Under coach Pete Carroll, the Seahawks have ditched a soft reputation and become the league’s baddest, toughest team. They win with personnel that conventional thinkers can’t comprehend — short quarterback, 323-pound defensive end, basketball-tall cornerbacks.

The Seahawks don’t have a complicated system. They don’t specialize in trickery. They line up and beat you because they’re better, because they want it more, because they’re relentless until every second ticks off the clock.

The average Seattle sports fan has been hurt so many times that he or she is a little gun shy. The offseason conversation centered on whether the Seahawks were setting themselves up for failure by having too much hype. Reality is, those expectations were warranted. The Seahawks are exactly the team that many envisioned. It wasn’t hype. It was foresight.

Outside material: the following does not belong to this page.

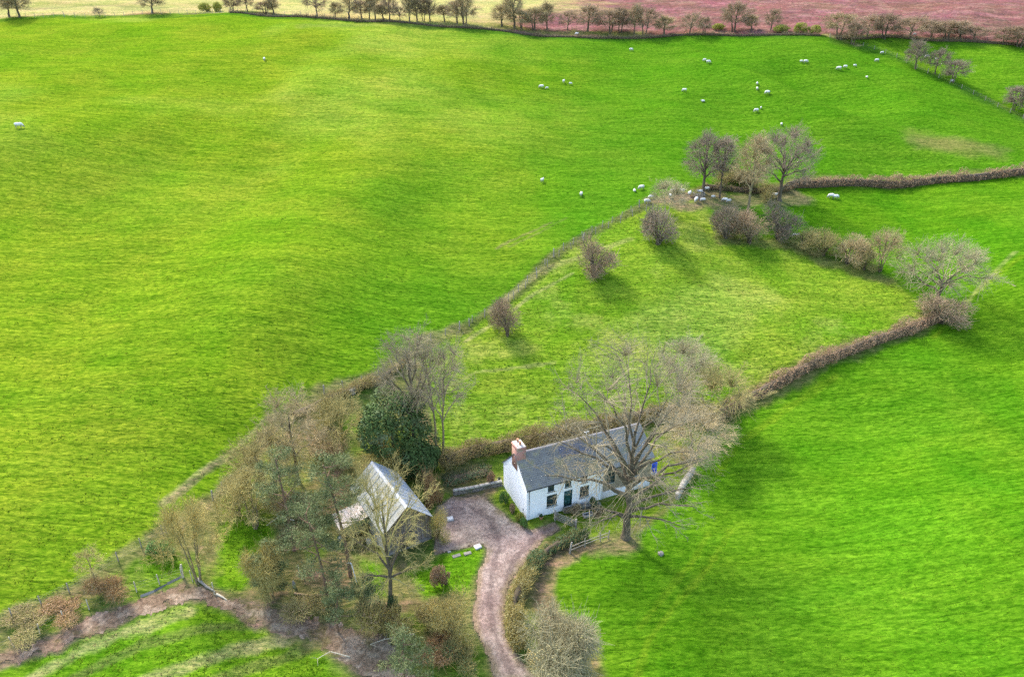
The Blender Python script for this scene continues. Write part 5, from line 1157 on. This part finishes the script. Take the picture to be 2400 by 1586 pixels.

During these NFL playoffs, the Seahawks have an opportunity to change Seattle sports for the better. If this team, full of swagger and substance, can win a championship and stand atop the sports world, the woe-is-me and can’t-do attitude that often plagues the fans will diminish. If the Seahawks can poke their chests out and dance and even taunt their way to a Super Bowl, you will see a different kind of Seattle team capturing international attention.

Four years ago, Washington athletic director Scott Woodward, a Louisiana native, talked about wanting to build a culture of expecting greatness and being unapologetic about it. He took some heat for saying it, but he made a great point.

“That’s part of what’s wrong with our culture here in a positive way,” Woodward said. “We’re very humble. We’re very shy. … We lag in braggadocio.”

During a conversation on 950 KJR-AM radio Tuesday, Jason Puckett referred to Seattle as a “city that looks down at its shoes.” Sometimes, Seattle can be too meek for its own good. We live in a sports world of unrelenting noise now. Passive-aggressive gets you nowhere. Shy doesn’t fly.

That’s not to say that Golden Tate should wave bye-bye to defenders every time he burns someone for a touchdown. But despite the controversy of Tate’s “Monday Night Football” antics in October, there’s something refreshing about the Seahawks’ audacity. During the playoffs three years ago, Marshawn Lynch turned in the Beast Quake run, perhaps the greatest highlight in Seattle sports history. That play ended with him leaping into the end zone backward and grabbing himself.

The taunt wasn’t classy, but few cared because the determination and effort required to pull off that 67-yard run was phenomenal. Lynch would be considered anti-Seattle unless you look at his heart, toughness and willpower. Then, he seems like an ideal blue-collar representative.

Yes, the Seahawks could disappoint in the playoffs. Yes, they could break your hearts like the 1994 Sonics or 2001 Mariners. Heartache and humiliation are just part of the sports experience.

But the more you watch this team, the more confidence they inspire. You can have an ego about how good the Seahawks are.

And if they happen to win it all, you’ll love that feeling of superiority.